Materials provided:
## begin

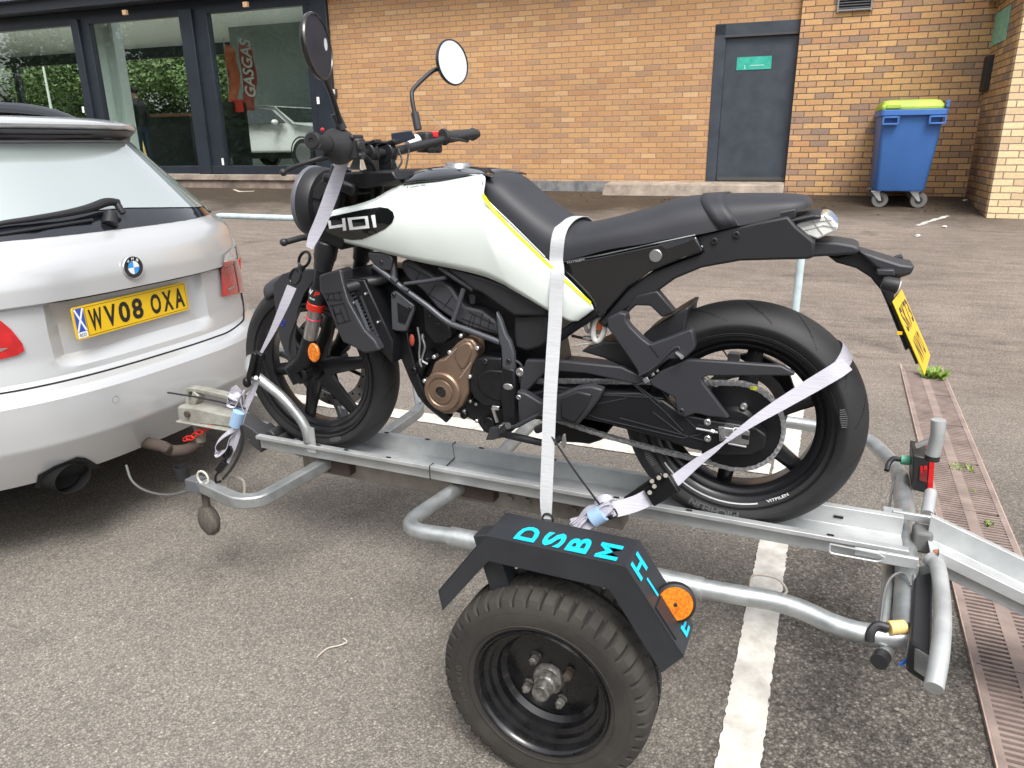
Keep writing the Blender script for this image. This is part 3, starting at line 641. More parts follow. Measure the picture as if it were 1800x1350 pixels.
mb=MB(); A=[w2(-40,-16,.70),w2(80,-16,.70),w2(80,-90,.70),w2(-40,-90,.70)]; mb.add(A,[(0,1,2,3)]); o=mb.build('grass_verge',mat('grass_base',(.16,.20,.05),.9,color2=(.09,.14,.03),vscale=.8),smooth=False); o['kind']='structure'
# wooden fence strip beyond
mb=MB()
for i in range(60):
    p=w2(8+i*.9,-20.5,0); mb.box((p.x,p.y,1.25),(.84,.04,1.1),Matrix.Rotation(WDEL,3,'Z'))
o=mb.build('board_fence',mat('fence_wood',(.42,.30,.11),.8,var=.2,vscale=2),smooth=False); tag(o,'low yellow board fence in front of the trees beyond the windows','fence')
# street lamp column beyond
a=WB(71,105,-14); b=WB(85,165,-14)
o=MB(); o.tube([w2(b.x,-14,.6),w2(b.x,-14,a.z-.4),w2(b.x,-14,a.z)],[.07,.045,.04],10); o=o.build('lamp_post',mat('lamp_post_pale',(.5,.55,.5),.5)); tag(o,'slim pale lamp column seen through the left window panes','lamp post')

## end
## begin

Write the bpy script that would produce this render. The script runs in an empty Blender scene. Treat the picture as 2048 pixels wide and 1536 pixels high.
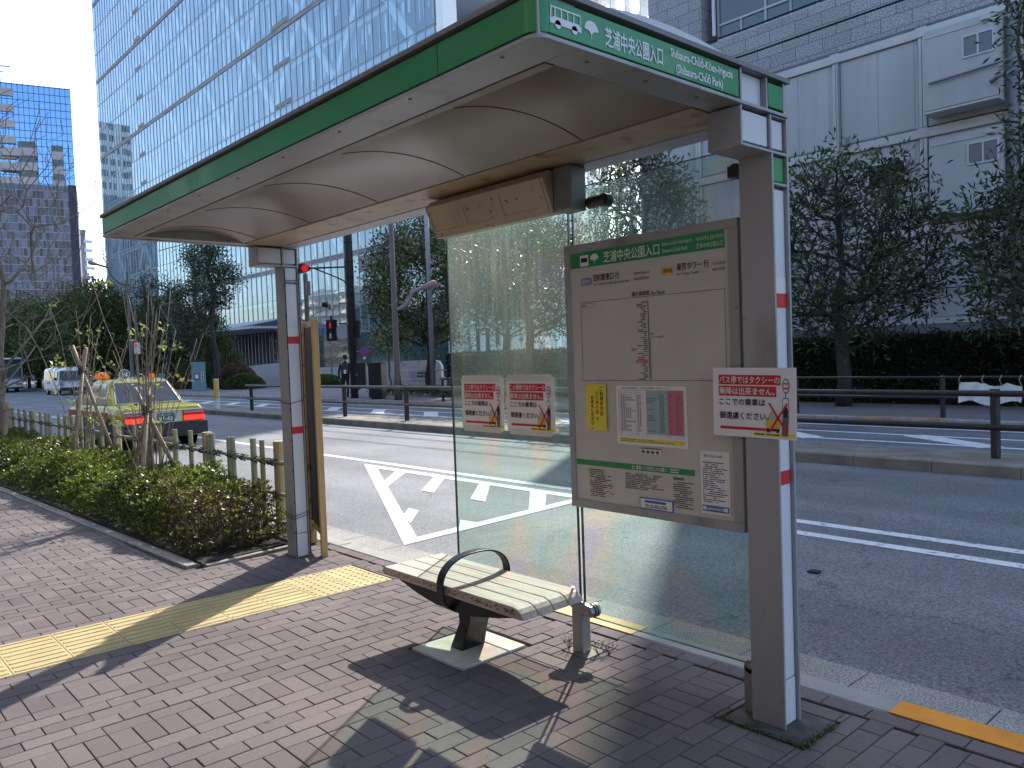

## end
## begin

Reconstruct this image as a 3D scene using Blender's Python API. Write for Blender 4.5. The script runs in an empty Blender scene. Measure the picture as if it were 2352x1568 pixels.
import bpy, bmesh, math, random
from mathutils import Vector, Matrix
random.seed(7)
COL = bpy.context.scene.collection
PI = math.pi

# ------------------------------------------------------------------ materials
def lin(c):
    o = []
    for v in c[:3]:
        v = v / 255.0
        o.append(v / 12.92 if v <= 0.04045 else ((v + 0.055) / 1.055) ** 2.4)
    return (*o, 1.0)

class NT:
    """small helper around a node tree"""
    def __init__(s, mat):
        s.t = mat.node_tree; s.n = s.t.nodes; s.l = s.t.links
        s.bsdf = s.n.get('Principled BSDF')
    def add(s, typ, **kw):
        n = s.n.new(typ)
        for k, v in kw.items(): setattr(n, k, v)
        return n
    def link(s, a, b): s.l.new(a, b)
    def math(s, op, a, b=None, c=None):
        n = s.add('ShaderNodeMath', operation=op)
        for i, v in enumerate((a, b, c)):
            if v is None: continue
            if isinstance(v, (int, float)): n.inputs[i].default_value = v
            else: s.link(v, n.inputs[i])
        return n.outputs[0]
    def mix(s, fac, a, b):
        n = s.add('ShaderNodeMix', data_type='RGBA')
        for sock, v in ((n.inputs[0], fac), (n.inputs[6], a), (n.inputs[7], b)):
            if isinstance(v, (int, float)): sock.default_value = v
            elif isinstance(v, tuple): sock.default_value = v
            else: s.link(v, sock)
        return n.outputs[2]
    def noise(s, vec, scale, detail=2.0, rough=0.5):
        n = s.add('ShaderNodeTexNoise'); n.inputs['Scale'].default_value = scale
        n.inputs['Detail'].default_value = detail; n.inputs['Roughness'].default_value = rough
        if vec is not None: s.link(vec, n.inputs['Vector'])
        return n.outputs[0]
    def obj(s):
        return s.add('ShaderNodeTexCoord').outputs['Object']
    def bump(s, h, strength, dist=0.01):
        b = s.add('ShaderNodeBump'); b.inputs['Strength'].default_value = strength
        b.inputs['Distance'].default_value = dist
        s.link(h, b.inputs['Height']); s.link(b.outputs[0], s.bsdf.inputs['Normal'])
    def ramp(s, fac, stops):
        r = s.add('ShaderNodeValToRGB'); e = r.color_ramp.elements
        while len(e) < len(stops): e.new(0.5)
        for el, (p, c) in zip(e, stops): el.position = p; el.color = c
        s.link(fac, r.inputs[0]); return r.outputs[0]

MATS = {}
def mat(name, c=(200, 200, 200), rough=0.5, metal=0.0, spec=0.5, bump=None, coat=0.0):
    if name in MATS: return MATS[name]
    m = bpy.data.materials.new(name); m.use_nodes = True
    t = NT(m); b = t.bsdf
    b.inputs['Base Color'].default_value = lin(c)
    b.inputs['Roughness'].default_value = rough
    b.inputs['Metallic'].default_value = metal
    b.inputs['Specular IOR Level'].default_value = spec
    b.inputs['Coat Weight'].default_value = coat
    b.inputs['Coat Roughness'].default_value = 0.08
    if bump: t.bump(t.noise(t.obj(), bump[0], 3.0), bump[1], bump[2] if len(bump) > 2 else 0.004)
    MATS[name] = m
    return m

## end

Challenge:
Exactly the lines above from the one with "Keep writing the" to the one with "window panes','lamp post')", both included, are to be quoted; leave the rest out.

Reply:
Keep writing the Blender script for this image. This is part 3, starting at line 641. More parts follow. Measure the picture as if it were 1800x1350 pixels.
mb=MB(); A=[w2(-40,-16,.70),w2(80,-16,.70),w2(80,-90,.70),w2(-40,-90,.70)]; mb.add(A,[(0,1,2,3)]); o=mb.build('grass_verge',mat('grass_base',(.16,.20,.05),.9,color2=(.09,.14,.03),vscale=.8),smooth=False); o['kind']='structure'
# wooden fence strip beyond
mb=MB()
for i in range(60):
    p=w2(8+i*.9,-20.5,0); mb.box((p.x,p.y,1.25),(.84,.04,1.1),Matrix.Rotation(WDEL,3,'Z'))
o=mb.build('board_fence',mat('fence_wood',(.42,.30,.11),.8,var=.2,vscale=2),smooth=False); tag(o,'low yellow board fence in front of the trees beyond the windows','fence')
# street lamp column beyond
a=WB(71,105,-14); b=WB(85,165,-14)
o=MB(); o.tube([w2(b.x,-14,.6),w2(b.x,-14,a.z-.4),w2(b.x,-14,a.z)],[.07,.045,.04],10); o=o.build('lamp_post',mat('lamp_post_pale',(.5,.55,.5),.5)); tag(o,'slim pale lamp column seen through the left window panes','lamp post')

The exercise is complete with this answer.